Javier Chivite-Zabalza received the B.Sc. Eng. degree in electrical and electronic engineering from Mondragon University, Mondragon, Spain, in 1993, the M.Sc. degree in power electronics and drives from the Universities of Birmingham and Nottingham, U.K., in 2003, and the Ph.D. degree from the University of Manchester, U.K., in 2006. Mr. Chivite-Zabalza has been working in the field of industrial automation and drives, high power-factor rectifiers for aerospace applications and in research on more electric concepts for autonomous aerospace power systems. In 2008, he joined Ingeteam Power Technology S.A., where he is currently the R&Di Technical Manager for Wind Power Conversion.

Abstract

Multi-megawatt wind turbine converter configurations suitable for off-shore applications, combining 3-level neutral point clamped power electronic building blocks

Introduction

The wind turbines are now widely-used as a cost effective source in the energy market
The number of wind turbines which composing a wind farm tends to decrease, whilst increasing the rated power in each one of them, especially in Off-shore locations.
There has been an increase of 750kW per unity installed up to 3MW at the end of the 1990s, or even to 5-10MW foreseen in the next few years.
To increase efficiency, the output voltage of the wind turbines is increasing, particularly in higher powers.

Approach

Two advanced wind turbine converter configurations are proposed, based in a newly developed family of 3.1 kV (3.3 kV), water-cooled, 3-Level Neutral Point Clamped (3L-NPC) inverter PEBBs, that use the latest 4.5 kV High Voltage IGBT technology.
They target a 6-8 MW Permanent Magnet Generator (PMG), Electrically Excited Synchronous Generator (EESG) or Induction (IG).

Main body of abstract

This paper presents two power converter configurations, suitable for an off-shore wind turbine in the range of 6 MW. These, which may either drive a Permanent Magnet Generator (PMG) or an Electrically Excited Synchronous Generator (EESG), are built combining a number of water-cooled, 3.1 kV, 3-Level Neutral Point Clamped (3L-NPC) Power Electronic Building Blocks (PEBB) that are based on High Voltage IGBTs (HV-IGBT).
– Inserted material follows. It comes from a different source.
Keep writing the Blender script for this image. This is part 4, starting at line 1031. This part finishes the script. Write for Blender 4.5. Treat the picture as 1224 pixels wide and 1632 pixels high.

The first configuration employs two electrically isolated conversion lines, achieved by having two independent stator windings, where the converter outputs are connected in parallel at the grid side by means of two sets of line inductors. The second configuration employs a series connection, achieved by having open-end terminal connections, both at the machine and grid-side transformer. The paper begins by describing the PEBB modules. Then, the advanced converter configurations for wind turbines are explained, and some of the main features such as volume, weight, power density, scalability, grid code and Low Voltage Ride Through Compliancy and scalability, power quality of the output waveform and filter size, redundancy and efficiency are discussed. Subsequently, a comparison between the two solutions is carried out, mainly focusing on the converter voltage, rated power, power quality of the output waveform and filter size, redundancy and efficiency. This is followed by the main conclusions.

Conclusion

The series configuration presents some important advantages with respect to parallel configuration such as higher voltage levels and smaller grid filters (due to inherent harmonic cancellation) which makes the whole be slightly more efficient.
The redundancy and scalability features which are inherent in the parallel might be of interest for a wind-turbine offshore application where a fault in the power conversion system could involve a significant fall in the yearly's energy production.
The overall plant considering the parallel configuration is likely to cost less than in series configuration.
Both configurations are suitable candidates, each having its own advantages and disadvantages.


Learning objectives
Introduction to a new power converter family aimed for Medium Voltage Wind applications, using the latest High Voltage IGBT market technology.
Description of two possible configurations suitable for a Medium voltage off-shore application, considering key features such as volume, weight, power density, scalability, grid code and Low Voltage Ride Through Compliancy and scalability
Comparison of these solutions against power quality of the output waveform and filter size, redundancy and efficiency.